Friendly connection brought Seahawks to Kirkland

Never underestimate the power of a connection. The Seahawks 22-year-long era in Kirkland started because of a simple one.

Never underestimate the power of a connection. The Seahawks 22-year-long era in Kirkland started because of a simple one.

Northwest College (now Northwest University) football coach John Brown was friends with an equipment manager for the Seahawks. The team had been in existence for nearly 10 years, but without a permanent home. The equipment manager suggested to Brown that the Seahawks players should stay in the Northwest dorms.

Northwest president and Kirkland city councilman D.V. Hurst described his first feeling of having the Seahawks in Northwest dorms as dubious.

“I was concerned about having professional football players on a Christian campus,” Hurst said.

So Hurst told Randy Barton, the college’s vice president for development, to write up a memo detailing the positives and negatives of having the Seahawks at Northwest.

“He came back with a three-page memo,” Hurst said. “Two and a half pages for having the team there, and half a page against it.”

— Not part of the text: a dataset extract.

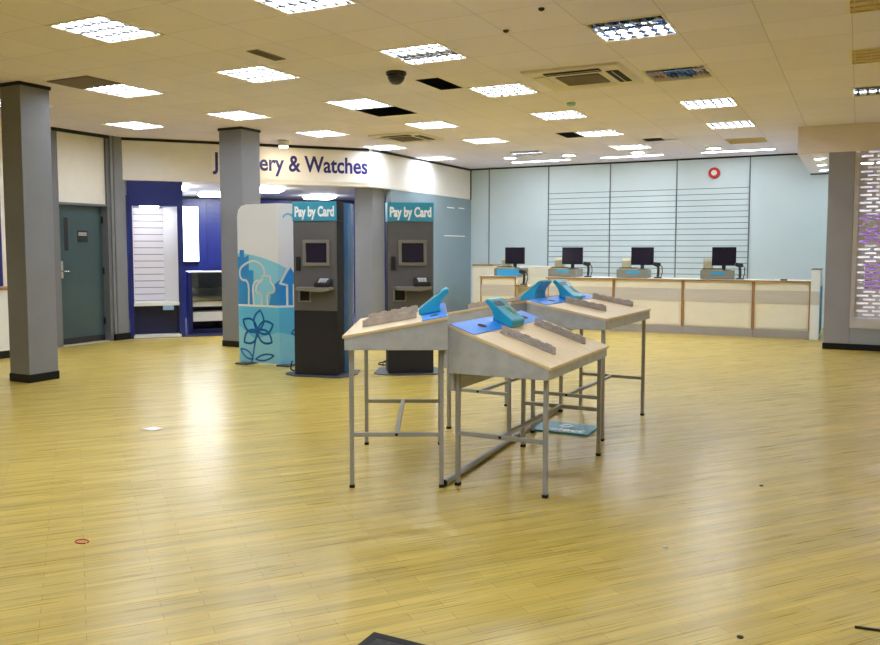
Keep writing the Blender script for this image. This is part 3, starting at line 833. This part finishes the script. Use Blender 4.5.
# printed panel: two flat wings joined by a soft fold
pa, pb, pc = Vector((-6.635,7.675)), Vector((-6.02,7.66)), Vector((-5.60,8.15))
t = thing('printed_screen_panel','tall white folded screen printed with blue town and flower, beside the first kiosk','display screen')
def wing_mb(p, q, shapes, L, corner):
    d = (q-p).normalized(); n = Vector((d.y,-d.x))
    def W3(s,z,o): 
        v = p+d*s+n*o; return (v.x,v.y,z)
    mb = MB()
    base = [(0,.02),(L,.02),(L,1.9)]+([(.14,1.9),(.07,1.885),(.02,1.84),(0,1.77)] if corner else [(0,1.9)])
    nb = len(base)
    vs = [W3(s,z,0) for s,z in base]+[W3(s,z,-.015) for s,z in base]
    mb._new(vs,[tuple(range(nb)),tuple(range(2*nb-1,nb-1,-1))]+[(i,(i+1)%nb,nb+(i+1)%nb,nb+i) for i in range(nb)],M['printwhite'])
    for i,(m,poly) in enumerate(shapes):
        if isinstance(poly,tuple) and poly[0]=='line':
            _,pts,wd,closed = poly
            if closed: pts = pts+[pts[0]]
            for a,b in zip(pts,pts[1:]):
                A,B = Vector(a),Vector(b)
                if (B-A).length<1e-6: continue
                dd=(B-A).normalized(); nn=Vector((-dd.y,dd.x))*wd/2; A=A-dd*wd*.3; B=B+dd*wd*.3
                q4=[A-nn,B-nn,B+nn,A+nn]
                q4=[(min(max(v.x,0),L),min(max(v.y,.02),1.9)) for v in q4]
                mb.poly([W3(s,z,.0006+.0003*i) for s,z in q4],m)
        else:
            mb.poly([W3(min(max(s,0),L),min(max(z,.02),1.9),.0006+.0003*i) for s,z in poly],m)
    return mb
def arc(cx,cz,r,a0,a1,n=10,rz=None): return [(cx+r*math.cos(R(a0+(a1-a0)*i/n)),cz+(rz or r)*math.sin(R(a0+(a1-a0)*i/n))) for i in range(n+1)]
def soft(pts):
    for _ in range(2):
        q=[pts[0]]
        for (a,b),(c,d) in zip(pts,pts[1:]): q += [(a*.75+c*.25,b*.75+d*.25),(a*.25+c*.75,b*.25+d*.75)]
        pts = q+[pts[-1]]
    return pts
L1 = (pb-pa).length; L2 = .36
hill = [(0,.02),(L1,.02),(L1,1.2)]+[(L1*(1-i/10), 1.2+.12*math.sin(i/10*PI/2)) for i in range(1,11)]
def petal(cx,cz,a,l,w,n=10):
    out=[]
    for i in range(n+1):
        f=i/n; out.append((f*l, w*math.sin(PI*f)**.8 if 0<f<1 else 0))
    out+= [(x,-y) for x,y in out[::-1][1:-1]]
    c,s=math.cos(R(a)),math.sin(R(a))
    return [(cx+x*c-y*s,cz+x*s+y*c) for x,y in out]
W,PP,PM,PB,PD = M['printwhite'],M['printpale'],M['printmid'],M['printblue'],M['printdeep']
tree1 = [(.16,.70),(.17,1.0),(.04,1.0),(.02,1.13),(.12,1.2),(.24,1.24),(.36,1.2),(.42,1.1),(.38,1.0),(.22,.99),(.24,.70)]
tree2 = [(.36,.70),(.37,.86),(.27,.85),(.29,.96),(.38,1.0),(.37,1.06),(.5,1.06),(.49,.99),(.56,.93),(.55,.86),(.44,.86),(.45,.70)]
sh1 = [(PP,hill),
 (PB,[(0,.70),(.24,.70),(.24,1.12),(.17,1.12),(.17,1.3),(.10,1.27),(.10,1.36),(.03,1.36),(.03,1.28),(0,1.28)]),
 (PB,[(.47,.70),(L1,.70),(L1,1.0),(.52,.93)]),
 (PM,[(0,.02),(L1,.02),(L1,.69),(0,.69)]),
 (PP,[(0,.02),(L1,.02),(L1,.40),(.25,.30),(0,.46)]),
 (W,('line',soft(tree1),.026,False)),(PP,soft(tree2)),(W,('line',soft(tree2),.026,False)),
 (W,('line',[(0,.70),(L1,.70)],.024,False))]
for a in (80,20,-30,150,215): sh1.append((PD,('line',petal(.29,.40,a,.25,.075),.026,True)))
sh1 += [(PD,('line',arc(.28,.40,.03,0,360,8),.02,True)),(PD,('line',[(.28,.38),(.25,.25),(.20,.02)],.022,False)),
 (PD,('line',petal(.22,.06,150,.22,.04),.02,True)),(PD,('line',petal(.26,.06,12,.28,.035),.02,True))]
wing_mb(pa,pb,sh1,L1,True).build('front_wing', t)
hill2 = [(0,.02),(L2,.02),(L2,.9),(.22,1.08),(0,1.2)]
sh2 = [(PP,hill2),(PB,[(0,.70),(.32,.70),(.32,.95),(.24,1.0),(.16,1.18),(.06,1.02),(0,1.0)]),(PM,[(0,.02),(L2,.02),(L2,.69),(0,.69)]),(PP,[(0,.02),(L2,.02),(L2,.3),(0,.40)]),
 (W,('line',[(.1,.7),(.1,.95),(.02,.97),(.14,1.2),(.26,.97),(.18,.95),(.18,.70)],.026,False)),(W,('line',[(0,.70),(L2,.70)],.024,False)),
 (PM,('line',arc(.12,1.72,.06,20,160,6),.016,False)),(PM,('line',arc(.22,1.74,.06,20,160,6),.016,False)),
 (PD,('line',petal(.26,.42,90,.12,.035),.018,True)),(PD,('line',petal(.26,.42,200,.12,.035),.018,True)),(PD,('line',petal(.26,.42,-20,.1,.03),.018,True))]
wing_mb(pb,pb+(pc-pb).normalized()*L2,sh2,L2,False).build('folded_wing', t)
for x,y in ((-6.5,7.68),(-5.95,7.76)): MB().box((x-.09,y-.14,.0005),(x+.09,y+.14,.0195),M['base']).build('foot_plate', t, bevel=.003)

# cables by the kiosks
for pts,lab in (([(-5.56,7.45,.012),(-5.62,7.36,.012),(-5.60,7.32,.06),(-5.585,7.33,.13)],'short black cable hanging at the foot of the first kiosk'),
   ([(-4.7,8.28,.012),(-4.72,8.34,.012),(-4.9,8.5,.014),(-5.1,8.4,.016),(-5.0,8.2,.012),(-4.82,8.25,.014),(-4.72,8.5,.012),(-4.9,8.62,.012)],'tangle of black cables on the floor behind the second kiosk'),
   ([(-4.93,8.2,.008),(-5.15,8.55,.008),(-5.05,8.8,.008),(-4.8,8.75,.008)],'loop of thin black cable trailing beyond the tangle')):
    # smooth the polyline
    V=[Vector(p) for p in pts]
    for _ in range(3):
        Q=[V[0]]
        for a,b in zip(V,V[1:]): Q+=[a*.75+b*.25,a*.25+b*.75]
        V=Q+[V[-1]]
    o = MB().tube(V,.008,M['rubber'],7).build('cable', smooth=True); tag(o,lab,'cable','black cables by the kiosks')

# ------------------------------------------------------------------ jewellery room behind the fascia
cpl = [F2(.0,.02),F2(FLEN,.02),(-7.42,11.95),(-7.42,17),(-9,17),(-14,11.6),(-11.9,7.8)]
o = MB().prism(cpl,'z',.0005,.006,M['carpet']).build('floor_carpet'); struct(o)
cp2 = [F2(.0,th+.001),F2(FLEN-.05,th+.001),(-7.421,12.0),(-7.421,17),(-9,17),(-14,11.6),(-11.9,7.8)]
o = MB().prism(cp2,'z',FZ+.01,FZ+.03,M['cream']).build('ceiling_jewellery'); struct(o)
def at_f(u,n): return F2(u,n)
BN = 3.7
mb = MB(); T = Matrix.Translation((*F2(0),0)) @ Matrix.Rotation(FANG,4,'Z')
wj = MB().box((-.6,BN,0),(6.2,BN+.1,FZ),M['navy'],T).build('wall_jewellery'); struct(wj)
mb = MB()
for k in range(14): mb.box((1.55,BN-.02,1.0+.1*k),(3.2,BN-.001,1.09+.1*k),M['navy'],T)
mb.build('slat_panel', wj)
MB().box((-.6,BN-.02,FZ-.04),(6.2,BN-.001,FZ),M['trimblack'],T).build('shadow_gap', wj)
o = MB().box((-.6,.9,0),(-.5,BN,FZ),M['navy'],T).build('wall_side'); struct(o)
o = MB().box((-7.42,16.9,0),(-10.,17.,FZ),M['navy']).build('wall_rear'); struct(o)
# lit display cabinet in the opening
t = thing('display_cabinet','tall navy display cabinet with a lit white slatted recess, by the door','display cabinet',(*F2(0),0),FANG)
u0,u1,dp = .04,.845,.55
mb = MB().box((u0,.025,0),(u0+.065,dp,FZ-.002),M['navy']).box((u1-.085,.025,0),(u1,dp,FZ-.002),M['navy']).box((u0+.065,.025,2.03),(u1-.085,dp,FZ-.002),M['navy'])
mb.box((u0+.065,dp-.02,0),(u1-.085,dp,2.03),M['navy'])
mb.build('body', t)
mb = MB().box((u0+.066,dp-.04,.55),(u1-.086,dp-.0205,2.029),M['slatgroove'])
for k in range(14): mb.box((u0+.066,dp-.05,.56+.105*k),(u1-.086,dp-.0405,.652+.105*k),M['slatwhite'])
mb.build('slat_back', t)
MB().box((u0+.0655,.035,.55),(u0+.078,dp-.051,2.029),M['slatwhite']).build('side_lining', t)
MB().prism([(.57,dp-.052),(u1-.0855,.05),(u1-.0855,dp-.052)],'z',.55,2.029,M['printwhite']).build('side_lining', t)
MB().box((u0+.06,.02,.50),(u1-.08,dp-.0205,.549),M['white']).build('shelf', t)
MB().box((u0+.066,.2,.05),(u1-.086,.22,.499),M['navydark']).build('kick_panel', t)
MB().box((u0+.05,.022,.0062),(u1-.06,.2,.05),M['white']).build('base_strip', t)
MB().box((u0+.18,.12,2.008),(u1-.35,.16,2.0295),M['downl']).build('lamp', t)
MB().box((.52,.022,.43),(.68,.03,.499),mat('pale_tag',(150,190,230),.4)).build('shelf_tag', t, label='pale blue tag under the shelf')
# lightbox on the far wall
t = thing('lightbox','glowing white upright lightbox on the navy wall','lightbox',(*F2(0,BN),0),FANG)
bu = (Vector((-12.1,12.64))-FA).dot(FU)
MB().box((bu-.24,-.11,1.12),(bu+.08,-.001,2.22),M['navydark']).build('case', t); MB().box((bu-.23,-.118,1.13),(bu+.07,-.1105,2.21),M['boxl']).build('face', t)
# glass counter
t = thing('glass_counter','glass-fronted jewellery counter with white drawers on navy carpet','display counter',(*F2(.93,.40),0),FANG)
L = 1.6
MB().box((0,0,.007),(.06,.5,.99),M['navy']).build('end_panel', t)
MB().box((.0,-.01,.991),(L,.52,1.01),M['alum']).build('top', t)
MB().box((.062,.0,.55),(L,.006,.99),M['glass']).build('glass_front', t)
mb = MB()
for z,x in ((.44,L),(.54,L),(.64,L),(.20,.62)): mb.box((.07,.05+(.64-z)*.05,z),(x,.48,z+(.085 if z>.3 else .15)),M['white'])
mb.build('drawers', t); MB().box((.06,.49,.007),(L,.5,.99),M['navydark']).build('back', t)
MB().box((.07,.04,.007),(L,.48,.07),M['navydark']).build('plinth', t)
MB().bar((.9,.02,.07),(1.0,.02,.54),.03,M['alum']).build('strut', t)
o = MB().lathe([(.17,0),(.2,.08),(.17,.17),(.06,.21)],mat('dark_bag',(60,58,70),.6),18).build('dark_bag', smooth=True); o.location=(*F2(1.55,.70),.0705); tag(o,'dark bag under the glass counter','bag')
o.scale=(1.1,.7,.9)
# jewellery room lamps
l0 = None
for u,n,lab in ((.75,1.0,'flat lit ceiling panel inside the jewellery room, near the display cabinet'),(2.3,1.0,'flat lit ceiling panel inside the jewellery room, behind the sign lettering'),(1.6,2.6,'flat lit ceiling panel deep inside the jewellery room'),(3.6,2.6,'flat lit ceiling panel at the far end of the jewellery room')):
    if l0 is None:
        l0 = t = thing('ceiling_panel_light',lab,'ceiling light',(*F2(u,n),FZ+.01),FANG,'jewellery room ceiling panels')
        MB().box((-.3,-.3,-.012),(.3,.3,-.0005),M['white']).build('frame', t); MB().prism([(-.28,-.0125),(.28,-.0125),(.24,-.06),(-.24,-.06)],'y',-.28,.28,M['slotl']).build('lens', t)
    else: dup(l0,(*F2(u,n),FZ+.01),FANG,lab)

# left-edge cabinet seen past the pillar
t = thing('wall_unit','white low cabinet with a beech top and navy backboard, at the left edge','cabinet',(LX,0,0))
MB().box((.002,5.8,.10),(.45,6.93,.86),M['white']).build('body', t); MB().box((.002,5.8,0),(.43,6.93,.0995),M['skirt']).build('plinth', t)
MB().box((.002,5.78,.8605),(.47,6.95,.89),M['beech']).build('top', t); MB().box((.002,5.8,.8905),(.03,6.93,2.5),M['navy']).build('backboard', t)

# ------------------------------------------------------------------ things on the floor
t = thing('floor_mat','corner of a dark mat with a black edge, at the bottom of the picture','mat',(-1.495,2.415,0))
MB().box((.03,-.6,.0005),(.97,-.03,.006),M['matm']).build('pile', t)
mb = MB()
for a,b in (((0,-.63),(1.0,-.6)),((0,-.03),(1.0,0)),((0,-.6),(.03,-.03)),((.97,-.6),(1.0,-.03))): mb.box((a[0],a[1],.0005),(b[0],b[1],.008),M['rubber'])
mb.build('edge', t)
o = MB().poly([(-.075,-.045,.004),(.055,-.06,.001),(.08,.03,.006),(-.04,.055,.002)],M['paper']).build('paper_scrap'); o.location=(-4.755,4.506,.001); tag(o,'white scrap of paper on the floor in front of the left pillar','paper')
sol=o.modifiers.new('thick','SOLIDIFY'); sol.thickness=.001
o = MB().tube([(.03*math.cos(a*PI/10)*1.2,.03*math.sin(a*PI/10)*.8,.003) for a in range(20)],.003,M['redband'],6).build('rubber_band'); o.location=(-3.197,2.581,0); tag(o,'small red rubber band on the floor at lower left','rubber band')
o = MB().bar((0,0,.004),(.16,.02,.004),.008,M['rubber']).build('black_strip'); o.location=(.03,3.245,0); tag(o,'thin black strip on the floor at the lower right edge','strip')
for (x,y),lab in (((-.46,5.0),'tiny dark crumb on the floor, right of the desks'),((-.33,2.98),'dark speck of dirt on the floor near the black strip'),((-.75,3.75),'pale speck of debris on the floor in front of the desks')):
    o = MB().lathe([(.011,0),(.012,.004),(.005,.007)],M['sealant'] if 'pale' not in lab else M['paper'],8).build('debris_speck'); o.location=(x,y,0); tag(o,lab,'debris')

# ------------------------------------------------------------------ world and colour
w = bpy.data.worlds.new('world'); S.world = w; w.use_nodes = True
w.node_tree.nodes['Background'].inputs['Color'].default_value = (.8,.85,.9,1); w.node_tree.nodes['Background'].inputs['Strength'].default_value = .3
S.view_settings.view_transform = 'Standard'; S.view_settings.look = 'None'; S.view_settings.gamma = 1; S.view_settings.exposure = 1.4
S.view_settings.use_curve_mapping = False
S.cycles.use_denoising = True
S.cycles.max_bounces = 8; S.cycles.diffuse_bounces = 5; S.cycles.glossy_bounces = 4; S.cycles.transmission_bounces = 6
S.cycles.sample_clamp_indirect = 6; S.cycles.caustics_reflective = False; S.cycles.caustics_refractive = False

Hurst was sold and the process was in motion. Soon 10 acres of undeveloped land on the east side of campus became three practice fields, facilities and Seahawks headquarters.

The Seahawks moved training camp to the new Kirkland facility for the next 11 seasons, until Dennis Erickson came on as head coach in 1997. Erickson moved training camp back to Eastern Washington University in Cheney (where training had been from 1976-1985). The team held training camp in Kirkland again in 2007 and part of 2008 before the new Virginia Mason Athletic Center was finished in Renton.

The team stayed through the original 20-year lease from 1986 through 2006, then was two years into a five year option when it moved south permanently to Renton.

There is a hint of sadness in Hurst’s voice as he talks about the Seahawks leaving 22 years after he, Barton and others “saved the Seahawks for Kirkland.”

“There was nothing we could do about it,” Hurst said. “I’m just glad for what we were able to do.”

The summer atmosphere of Northwest University will change drastically over the next year. No more hordes of sports writers crowding on the campus to cover the Seahawks. Northwest University executive vice president Dan Neary said the biggest change will be simply not having a tenant present that has been around for 20 years.

“For us the Seawhawks were just part of the furniture, we were so used to each other,” Neary said. “They were a great tenant. They were able to use a part of our campus that we didn’t need for most of those years.”

Neary said Northwest will miss the Seahawks as friends, and that the split was perfect timing for both the team and the university.

The Northwest Bible Institute opened on Oct. 1, 1934 and operated for nearly 52 years before the Seahawks came on the scene in 1986. Now, the university gets a chance to grow and add to its campus.

So what will become of the now-vacant space at Northwest? Neary said the university will integrate it back into the campus. The fields will stay fields and the headquarters will eventually become administrative and classroom space.

Both sides knew for some time that the Seahawks would outgrow their headquarters at Northwest. Neary said the university did some work to find out if the team’s needs could be accommodated on the Northwest campus. He said it’s especially obvious after seeing the new VMAC, that the Seahawks needed more than Northwest could offer.

As for the new headquarters, Neary took a tour with a VIP group earlier in August.

“It’s spectacular. I’m so happy for them. I know that they’ve been really cramped for a long time.”